AbstractsEducation Research & Administration

IN SEARCH OF MINERVA’S OWL: Canada’s Army and Staff Education (1946-1995)

by HOWARD Coombs

Institution: Queen's University
Department: History
Degree: PhD
Year: 2015
Keywords: Canadian military history; professional education; staff college; Canadian Forces; Canadian Army
Record ID: 2062120
Full text PDF: http://qspace.library.queensu.ca/bitstream/1974/12700/1/Coombs_Howard_G_201001_PhD.pdf


The intellectual history of the Canadian Army from 1946 to 1995 can be traced through the curriculum utilized by the Canadian Army Staff College and the Canadian Forces College to educate the Canadian Army staff officer in conducting warfare within theatres of war.

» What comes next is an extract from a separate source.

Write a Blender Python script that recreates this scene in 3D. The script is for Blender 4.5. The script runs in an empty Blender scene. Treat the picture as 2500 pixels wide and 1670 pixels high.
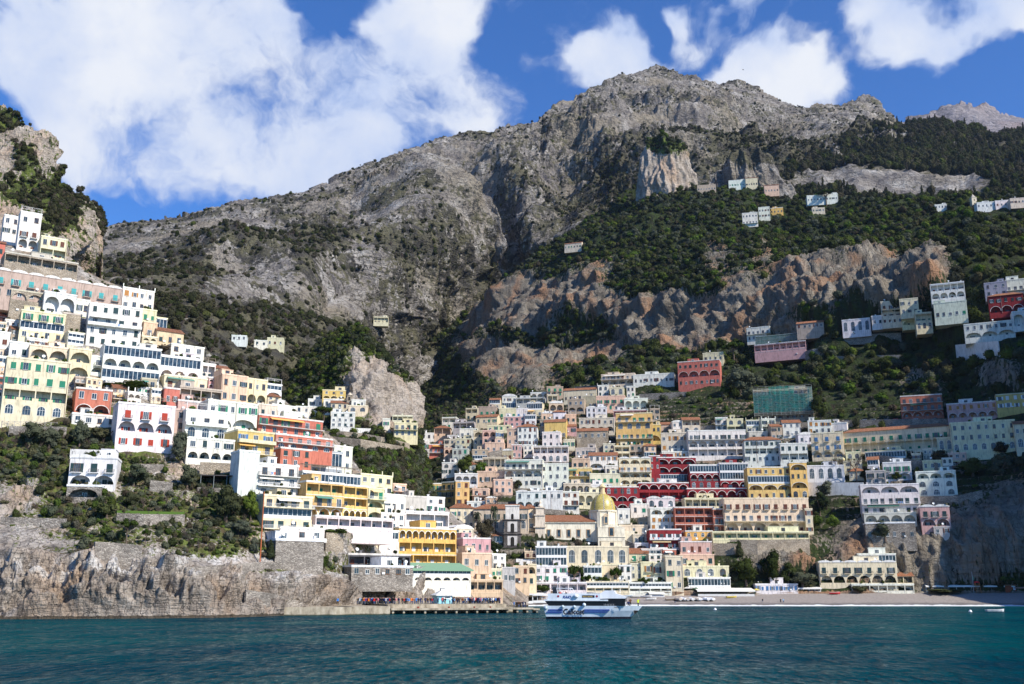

This body of knowledge was analogous to what today comprises the operational level of war. It is a structured vision of conducting conflict that was reaffirmed and sustained by institutional memory created in the crucible of the Second World War and traces its antecedents to the military operations of the Napoleonic Age. These ideas were preserved almost unchanged throughout the Cold War until the introduction of operational art in the late 1980s, as a result of United States influence. The ability of the Canadian Army to maintain this professional knowledge, as a coherent, unchanging whole throughout a period buffeted by social and political change indicates the separateness of the military profession within Canada. This arose from the absence of consistent and durable political guidance during the immediate post war era. As a result the use of the Canadian military as an instrument of national power became disjointed. By default, the unifying factor in Canadian defence activities was maintaining relevance within alliances, particularly in supporting the Pax Americana. This influence can be discerned by applying theories of knowledge transmission and change to the Cold War curriculum used to educate Canadian Army staff officers.